[Available data]:
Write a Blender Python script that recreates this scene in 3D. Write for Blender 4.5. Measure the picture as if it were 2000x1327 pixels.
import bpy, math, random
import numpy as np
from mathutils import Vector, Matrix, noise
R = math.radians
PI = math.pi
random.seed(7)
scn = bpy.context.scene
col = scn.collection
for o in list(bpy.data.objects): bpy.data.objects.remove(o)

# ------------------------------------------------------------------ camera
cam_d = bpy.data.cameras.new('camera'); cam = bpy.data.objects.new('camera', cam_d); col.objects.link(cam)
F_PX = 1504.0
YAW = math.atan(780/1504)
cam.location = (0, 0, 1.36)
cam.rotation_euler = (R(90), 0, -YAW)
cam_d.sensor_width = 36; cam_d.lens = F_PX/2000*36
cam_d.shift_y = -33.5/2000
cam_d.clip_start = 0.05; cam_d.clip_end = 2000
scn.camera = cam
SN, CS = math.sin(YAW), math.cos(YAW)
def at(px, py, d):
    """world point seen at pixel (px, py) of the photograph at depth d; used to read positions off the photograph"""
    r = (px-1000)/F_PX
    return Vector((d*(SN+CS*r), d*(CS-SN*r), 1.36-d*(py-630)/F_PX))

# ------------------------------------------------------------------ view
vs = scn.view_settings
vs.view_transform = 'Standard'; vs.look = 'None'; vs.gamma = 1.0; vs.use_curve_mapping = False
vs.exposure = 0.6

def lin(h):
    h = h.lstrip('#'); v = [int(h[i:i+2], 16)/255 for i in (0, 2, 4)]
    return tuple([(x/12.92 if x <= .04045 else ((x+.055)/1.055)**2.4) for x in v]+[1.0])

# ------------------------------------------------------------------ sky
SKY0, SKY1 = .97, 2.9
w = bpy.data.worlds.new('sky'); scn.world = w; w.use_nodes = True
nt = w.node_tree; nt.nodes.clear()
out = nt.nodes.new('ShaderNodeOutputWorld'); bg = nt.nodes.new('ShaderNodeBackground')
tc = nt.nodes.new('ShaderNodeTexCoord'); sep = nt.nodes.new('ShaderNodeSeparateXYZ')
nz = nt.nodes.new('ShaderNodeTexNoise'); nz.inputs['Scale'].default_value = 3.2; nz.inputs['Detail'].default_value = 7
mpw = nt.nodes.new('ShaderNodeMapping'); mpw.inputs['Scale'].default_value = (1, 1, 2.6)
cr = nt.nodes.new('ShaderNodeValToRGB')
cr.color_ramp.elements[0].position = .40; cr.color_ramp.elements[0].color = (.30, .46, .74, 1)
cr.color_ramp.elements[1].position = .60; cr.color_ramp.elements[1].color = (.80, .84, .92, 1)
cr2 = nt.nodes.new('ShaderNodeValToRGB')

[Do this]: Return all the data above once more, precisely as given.

[Exercise answer]:
Write a Blender Python script that recreates this scene in 3D. Write for Blender 4.5. Measure the picture as if it were 2000x1327 pixels.
import bpy, math, random
import numpy as np
from mathutils import Vector, Matrix, noise
R = math.radians
PI = math.pi
random.seed(7)
scn = bpy.context.scene
col = scn.collection
for o in list(bpy.data.objects): bpy.data.objects.remove(o)

# ------------------------------------------------------------------ camera
cam_d = bpy.data.cameras.new('camera'); cam = bpy.data.objects.new('camera', cam_d); col.objects.link(cam)
F_PX = 1504.0
YAW = math.atan(780/1504)
cam.location = (0, 0, 1.36)
cam.rotation_euler = (R(90), 0, -YAW)
cam_d.sensor_width = 36; cam_d.lens = F_PX/2000*36
cam_d.shift_y = -33.5/2000
cam_d.clip_start = 0.05; cam_d.clip_end = 2000
scn.camera = cam
SN, CS = math.sin(YAW), math.cos(YAW)
def at(px, py, d):
    """world point seen at pixel (px, py) of the photograph at depth d; used to read positions off the photograph"""
    r = (px-1000)/F_PX
    return Vector((d*(SN+CS*r), d*(CS-SN*r), 1.36-d*(py-630)/F_PX))

# ------------------------------------------------------------------ view
vs = scn.view_settings
vs.view_transform = 'Standard'; vs.look = 'None'; vs.gamma = 1.0; vs.use_curve_mapping = False
vs.exposure = 0.6

def lin(h):
    h = h.lstrip('#'); v = [int(h[i:i+2], 16)/255 for i in (0, 2, 4)]
    return tuple([(x/12.92 if x <= .04045 else ((x+.055)/1.055)**2.4) for x in v]+[1.0])

# ------------------------------------------------------------------ sky
SKY0, SKY1 = .97, 2.9
w = bpy.data.worlds.new('sky'); scn.world = w; w.use_nodes = True
nt = w.node_tree; nt.nodes.clear()
out = nt.nodes.new('ShaderNodeOutputWorld'); bg = nt.nodes.new('ShaderNodeBackground')
tc = nt.nodes.new('ShaderNodeTexCoord'); sep = nt.nodes.new('ShaderNodeSeparateXYZ')
nz = nt.nodes.new('ShaderNodeTexNoise'); nz.inputs['Scale'].default_value = 3.2; nz.inputs['Detail'].default_value = 7
mpw = nt.nodes.new('ShaderNodeMapping'); mpw.inputs['Scale'].default_value = (1, 1, 2.6)
cr = nt.nodes.new('ShaderNodeValToRGB')
cr.color_ramp.elements[0].position = .40; cr.color_ramp.elements[0].color = (.30, .46, .74, 1)
cr.color_ramp.elements[1].position = .60; cr.color_ramp.elements[1].color = (.80, .84, .92, 1)
cr2 = nt.nodes.new('ShaderNodeValToRGB')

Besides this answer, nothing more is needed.